**YOUR TASK:** Skip the pictures and extract all of the lines exactly as written.

**RECORDED DATA:**
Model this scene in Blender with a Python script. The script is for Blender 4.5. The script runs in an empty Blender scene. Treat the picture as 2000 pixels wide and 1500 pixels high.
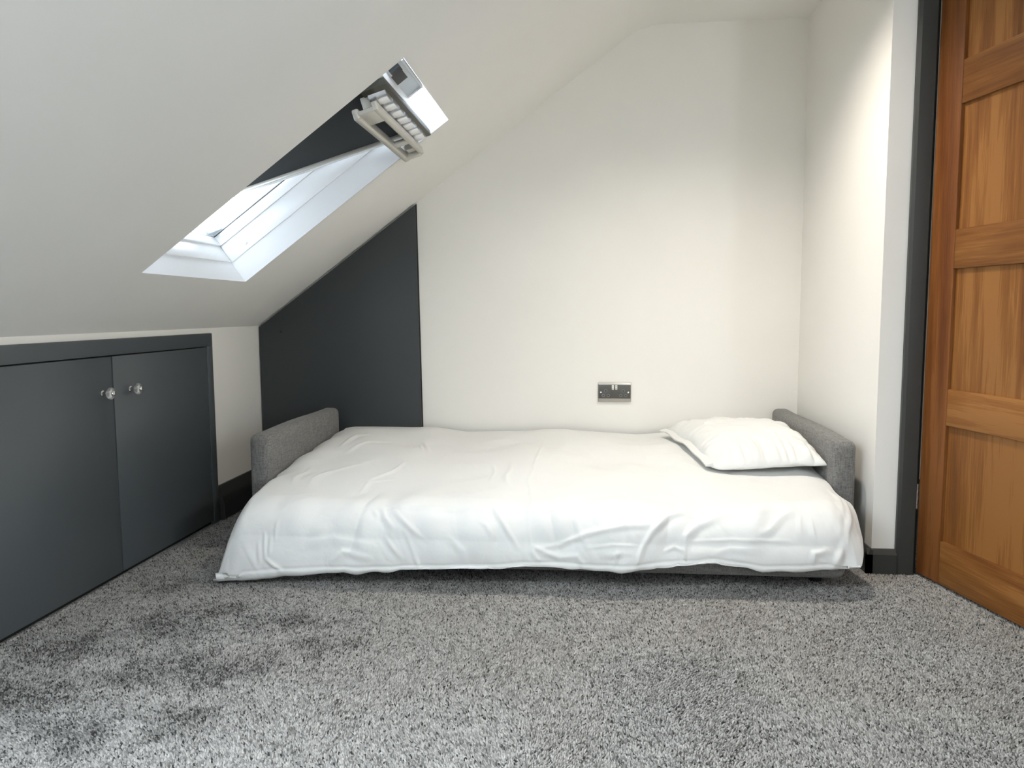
import bpy, bmesh, math, random
import numpy as np
from mathutils import Vector, Matrix

random.seed(7)
rng = np.random.default_rng(7)
scene = bpy.context.scene
COL = scene.collection

# ------------------------------------------------------------------ camera
CAM = Vector((0.0, -3.3878, 0.845))
F_PX = 1480.0
right = Vector((0.99519426, 0.09778144, -0.00521229))
up = Vector((-0.00412338, 0.09503057, 0.99546581))
fwd = Vector((-0.09783341, 0.99066038, -0.09497707))
cd = bpy.data.cameras.new('camera')
cd.sensor_fit = 'HORIZONTAL'; cd.sensor_width = 36.0; cd.lens = F_PX / 2000.0 * 36.0
cd.clip_start = 0.02
cam = bpy.data.objects.new('camera', cd); COL.objects.link(cam)
cam.matrix_world = Matrix(((right.x, up.x, -fwd.x, CAM.x), (right.y, up.y, -fwd.y, CAM.y),
                           (right.z, up.z, -fwd.z, CAM.z), (0, 0, 0, 1)))
scene.camera = cam

# ------------------------------------------------------------------ sky, daylight, exposure
world = bpy.data.worlds.new('overcast_sky'); scene.world = world
world.use_nodes = True
bg = world.node_tree.nodes['Background']
bg.inputs['Color'].default_value = (0.80, 0.90, 1.0, 1); bg.inputs['Strength'].default_value = 12.0
scene.view_settings.view_transform = 'Standard'
scene.view_settings.look = 'None'
scene.view_settings.exposure = 0.15
scene.view_settings.gamma = 1.0
scene.view_settings.use_curve_mapping = False
scene.cycles.use_denoising = True
scene.cycles.max_bounces = 14
scene.cycles.diffuse_bounces = 10
scene.cycles.sample_clamp_indirect = 8.0

# the roof slope: u runs up the slope, w points out through the roof
P0 = Vector((-1.488, 0, 0.80))
SL = math.atan2(1.168, 1.601)
U = Vector((math.cos(SL), 0, math.sin(SL)))
W = Vector((-math.sin(SL), 0, math.cos(SL)))
def sp(u, y, w=0.0):
    p = P0 + U * u + W * w
    return Vector((p.x, y, p.z))

def area_light(name, loc, direction, sx, sy, power, color, xaxis):
    ld = bpy.data.lights.new(name, 'AREA'); ld.shape = 'RECTANGLE'; ld.size = sx; ld.size_y = sy
    ld.energy = power; ld.color = color
    o = bpy.data.objects.new(name, ld); COL.objects.link(o)
    z = -direction.normalized(); x = xaxis.normalized(); y = z.cross(x)
    o.matrix_world = Matrix(((x.x, y.x, z.x, loc.x), (x.y, y.y, z.y, loc.y), (x.z, y.z, z.z, loc.z), (0, 0, 0, 1)))
    return o
# second roof window (beside the camera, in the same slope) and warm recessed downlights in the flat ceiling
W2 = dict(u0=0.27, u1=1.23, y0=-3.18, y1=-2.46)
area_light('roof_window_daylight', sp((W2['u0'] + W2['u1']) / 2, (W2['y0'] + W2['y1']) / 2, 0.21), -W, 0.88, 0.64, 25.0,
           (0.84, 0.93, 1.0), U)
area_light('added_side_daylight', Vector((1.985, -4.25, 1.25)), Vector((-1, 0, 0)), 0.80, 0.80, 30.0, (0.82, 0.92, 1.0), Vector((0, 1, 0)))  # added unseen daylight to lift the cupboard fronts and the slope
def downlight_beam(name, x, y, power, color=(1.0, 0.925, 0.82)):
    ld = bpy.data.lights.new(name, 'SPOT'); ld.energy = power; ld.color = color
    ld.spot_size = math.radians(132); ld.spot_blend = 1.0; ld.shadow_soft_size = 0.035
    o = bpy.data.objects.new(name, ld); COL.objects.link(o); o.location = (x, y, 2.056 - 0.012)
    return o
DOWNLIGHTS = [(0.385, -0.98), (0.40, -3.60)]
for _x, _y in DOWNLIGHTS: downlight_beam('downlight_beam', _x, _y, (82.0, 34.0)[_y < -3])

# ------------------------------------------------------------------ helpers
def tag(o, label=None, cat=None, group=None, kind=None):
    if label: o['label'] = label
    if cat: o['category'] = cat
    if group: o['group'] = group
    if kind: o['kind'] = kind
    return o

def empty(name, loc=(0, 0, 0), rz=0.0):
    o = bpy.data.objects.new(name, None); COL.objects.link(o)
    o.location = loc; o.rotation_euler = (0, 0, rz); o.empty_display_size = 0.05
    return o

def mesh_obj(name, verts, faces, mat, parent=None, smooth=False, matrix=None):
    me = bpy.data.meshes.new(name)
    me.from_pydata([tuple(v) for v in verts], [], faces)
    me.materials.append(mat)
    if smooth:
        me.polygons.foreach_set('use_smooth', [True] * len(me.polygons))
    me.update()
    o = bpy.data.objects.new(name, me); COL.objects.link(o)
    if parent: o.parent = parent
    return o

def bm_obj(name, bm, mat, parent=None, smooth=False, autosmooth=None):
    bmesh.ops.recalc_face_normals(bm, faces=bm.faces)
    me = bpy.data.meshes.new(name); bm.to_mesh(me); bm.free()
    me.materials.append(mat)
    if smooth:
        me.polygons.foreach_set('use_smooth', [True] * len(me.polygons))
        if autosmooth is not None:
            me.set_sharp_from_angle(angle=math.radians(autosmooth))
    o = bpy.data.objects.new(name, me); COL.objects.link(o)
    if parent: o.parent = parent
    return o

def bm_box(bm, lo, hi, bev=0.0, seg=2, xf=None):
    ret = bmesh.ops.create_cube(bm, size=1.0)
    vs = ret['verts']
    for v in vs:
        v.co = Vector([(lo[i] + hi[i]) / 2 + v.co[i] * (hi[i] - lo[i]) for i in range(3)])
    if bev > 0:
        es = list({e for v in vs for e in v.link_edges})
        r = bmesh.ops.bevel(bm, geom=es, offset=bev, segments=seg, profile=0.5, affect='EDGES')
        vs = list({v for f in r['faces'] for v in f.verts} | {v for v in vs if v.is_valid})
    if xf:
        for v in vs:
            v.co = xf(v.co)
    return vs

def box(name, lo, hi, mat, parent=None, bev=0.0, seg=2, xf=None):
    bm = bmesh.new(); bm_box(bm, lo, hi, bev, seg, xf)
    return bm_obj(name, bm, mat, parent, smooth=bev > 0, autosmooth=40 if bev > 0 else None)

def prism(name, pts2, lo, hi, axis, mat, parent=None, bev=0.0):
    """extrude a 2-D outline along an axis; pts2 in the two other axes (in order)"""
    def mk(p, t):
        if axis == 'x': return (t, p[0], p[1])
        if axis == 'y': return (p[0], t, p[1])
        return (p[0], p[1], t)
    n = len(pts2)
    bm = bmesh.new()
    a = [bm.verts.new(mk(p, lo)) for p in pts2]; b = [bm.verts.new(mk(p, hi)) for p in pts2]
    bm.faces.new(a); bm.faces.new(b[::-1])
    for i in range(n):
        bm.faces.new((a[i], a[(i + 1) % n], b[(i + 1) % n], b[i]))
    if bev > 0:
        bmesh.ops.bevel(bm, geom=list(bm.edges), offset=bev, segments=2, profile=0.5, affect='EDGES')
    return bm_obj(name, bm, mat, parent, smooth=bev > 0, autosmooth=40)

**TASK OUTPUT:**
Model this scene in Blender with a Python script. The script is for Blender 4.5. The script runs in an empty Blender scene. Treat the picture as 2000 pixels wide and 1500 pixels high.
import bpy, bmesh, math, random
import numpy as np
from mathutils import Vector, Matrix

random.seed(7)
rng = np.random.default_rng(7)
scene = bpy.context.scene
COL = scene.collection

# ------------------------------------------------------------------ camera
CAM = Vector((0.0, -3.3878, 0.845))
F_PX = 1480.0
right = Vector((0.99519426, 0.09778144, -0.00521229))
up = Vector((-0.00412338, 0.09503057, 0.99546581))
fwd = Vector((-0.09783341, 0.99066038, -0.09497707))
cd = bpy.data.cameras.new('camera')
cd.sensor_fit = 'HORIZONTAL'; cd.sensor_width = 36.0; cd.lens = F_PX / 2000.0 * 36.0
cd.clip_start = 0.02
cam = bpy.data.objects.new('camera', cd); COL.objects.link(cam)
cam.matrix_world = Matrix(((right.x, up.x, -fwd.x, CAM.x), (right.y, up.y, -fwd.y, CAM.y),
                           (right.z, up.z, -fwd.z, CAM.z), (0, 0, 0, 1)))
scene.camera = cam

# ------------------------------------------------------------------ sky, daylight, exposure
world = bpy.data.worlds.new('overcast_sky'); scene.world = world
world.use_nodes = True
bg = world.node_tree.nodes['Background']
bg.inputs['Color'].default_value = (0.80, 0.90, 1.0, 1); bg.inputs['Strength'].default_value = 12.0
scene.view_settings.view_transform = 'Standard'
scene.view_settings.look = 'None'
scene.view_settings.exposure = 0.15
scene.view_settings.gamma = 1.0
scene.view_settings.use_curve_mapping = False
scene.cycles.use_denoising = True
scene.cycles.max_bounces = 14
scene.cycles.diffuse_bounces = 10
scene.cycles.sample_clamp_indirect = 8.0

# the roof slope: u runs up the slope, w points out through the roof
P0 = Vector((-1.488, 0, 0.80))
SL = math.atan2(1.168, 1.601)
U = Vector((math.cos(SL), 0, math.sin(SL)))
W = Vector((-math.sin(SL), 0, math.cos(SL)))
def sp(u, y, w=0.0):
    p = P0 + U * u + W * w
    return Vector((p.x, y, p.z))

def area_light(name, loc, direction, sx, sy, power, color, xaxis):
    ld = bpy.data.lights.new(name, 'AREA'); ld.shape = 'RECTANGLE'; ld.size = sx; ld.size_y = sy
    ld.energy = power; ld.color = color
    o = bpy.data.objects.new(name, ld); COL.objects.link(o)
    z = -direction.normalized(); x = xaxis.normalized(); y = z.cross(x)
    o.matrix_world = Matrix(((x.x, y.x, z.x, loc.x), (x.y, y.y, z.y, loc.y), (x.z, y.z, z.z, loc.z), (0, 0, 0, 1)))
    return o
# second roof window (beside the camera, in the same slope) and warm recessed downlights in the flat ceiling
W2 = dict(u0=0.27, u1=1.23, y0=-3.18, y1=-2.46)
area_light('roof_window_daylight', sp((W2['u0'] + W2['u1']) / 2, (W2['y0'] + W2['y1']) / 2, 0.21), -W, 0.88, 0.64, 25.0,
           (0.84, 0.93, 1.0), U)
area_light('added_side_daylight', Vector((1.985, -4.25, 1.25)), Vector((-1, 0, 0)), 0.80, 0.80, 30.0, (0.82, 0.92, 1.0), Vector((0, 1, 0)))  # added unseen daylight to lift the cupboard fronts and the slope
def downlight_beam(name, x, y, power, color=(1.0, 0.925, 0.82)):
    ld = bpy.data.lights.new(name, 'SPOT'); ld.energy = power; ld.color = color
    ld.spot_size = math.radians(132); ld.spot_blend = 1.0; ld.shadow_soft_size = 0.035
    o = bpy.data.objects.new(name, ld); COL.objects.link(o); o.location = (x, y, 2.056 - 0.012)
    return o
DOWNLIGHTS = [(0.385, -0.98), (0.40, -3.60)]
for _x, _y in DOWNLIGHTS: downlight_beam('downlight_beam', _x, _y, (82.0, 34.0)[_y < -3])

# ------------------------------------------------------------------ helpers
def tag(o, label=None, cat=None, group=None, kind=None):
    if label: o['label'] = label
    if cat: o['category'] = cat
    if group: o['group'] = group
    if kind: o['kind'] = kind
    return o

def empty(name, loc=(0, 0, 0), rz=0.0):
    o = bpy.data.objects.new(name, None); COL.objects.link(o)
    o.location = loc; o.rotation_euler = (0, 0, rz); o.empty_display_size = 0.05
    return o

def mesh_obj(name, verts, faces, mat, parent=None, smooth=False, matrix=None):
    me = bpy.data.meshes.new(name)
    me.from_pydata([tuple(v) for v in verts], [], faces)
    me.materials.append(mat)
    if smooth:
        me.polygons.foreach_set('use_smooth', [True] * len(me.polygons))
    me.update()
    o = bpy.data.objects.new(name, me); COL.objects.link(o)
    if parent: o.parent = parent
    return o

def bm_obj(name, bm, mat, parent=None, smooth=False, autosmooth=None):
    bmesh.ops.recalc_face_normals(bm, faces=bm.faces)
    me = bpy.data.meshes.new(name); bm.to_mesh(me); bm.free()
    me.materials.append(mat)
    if smooth:
        me.polygons.foreach_set('use_smooth', [True] * len(me.polygons))
        if autosmooth is not None:
            me.set_sharp_from_angle(angle=math.radians(autosmooth))
    o = bpy.data.objects.new(name, me); COL.objects.link(o)
    if parent: o.parent = parent
    return o

def bm_box(bm, lo, hi, bev=0.0, seg=2, xf=None):
    ret = bmesh.ops.create_cube(bm, size=1.0)
    vs = ret['verts']
    for v in vs:
        v.co = Vector([(lo[i] + hi[i]) / 2 + v.co[i] * (hi[i] - lo[i]) for i in range(3)])
    if bev > 0:
        es = list({e for v in vs for e in v.link_edges})
        r = bmesh.ops.bevel(bm, geom=es, offset=bev, segments=seg, profile=0.5, affect='EDGES')
        vs = list({v for f in r['faces'] for v in f.verts} | {v for v in vs if v.is_valid})
    if xf:
        for v in vs:
            v.co = xf(v.co)
    return vs

def box(name, lo, hi, mat, parent=None, bev=0.0, seg=2, xf=None):
    bm = bmesh.new(); bm_box(bm, lo, hi, bev, seg, xf)
    return bm_obj(name, bm, mat, parent, smooth=bev > 0, autosmooth=40 if bev > 0 else None)

def prism(name, pts2, lo, hi, axis, mat, parent=None, bev=0.0):
    """extrude a 2-D outline along an axis; pts2 in the two other axes (in order)"""
    def mk(p, t):
        if axis == 'x': return (t, p[0], p[1])
        if axis == 'y': return (p[0], t, p[1])
        return (p[0], p[1], t)
    n = len(pts2)
    bm = bmesh.new()
    a = [bm.verts.new(mk(p, lo)) for p in pts2]; b = [bm.verts.new(mk(p, hi)) for p in pts2]
    bm.faces.new(a); bm.faces.new(b[::-1])
    for i in range(n):
        bm.faces.new((a[i], a[(i + 1) % n], b[(i + 1) % n], b[i]))
    if bev > 0:
        bmesh.ops.bevel(bm, geom=list(bm.edges), offset=bev, segments=2, profile=0.5, affect='EDGES')
    return bm_obj(name, bm, mat, parent, smooth=bev > 0, autosmooth=40)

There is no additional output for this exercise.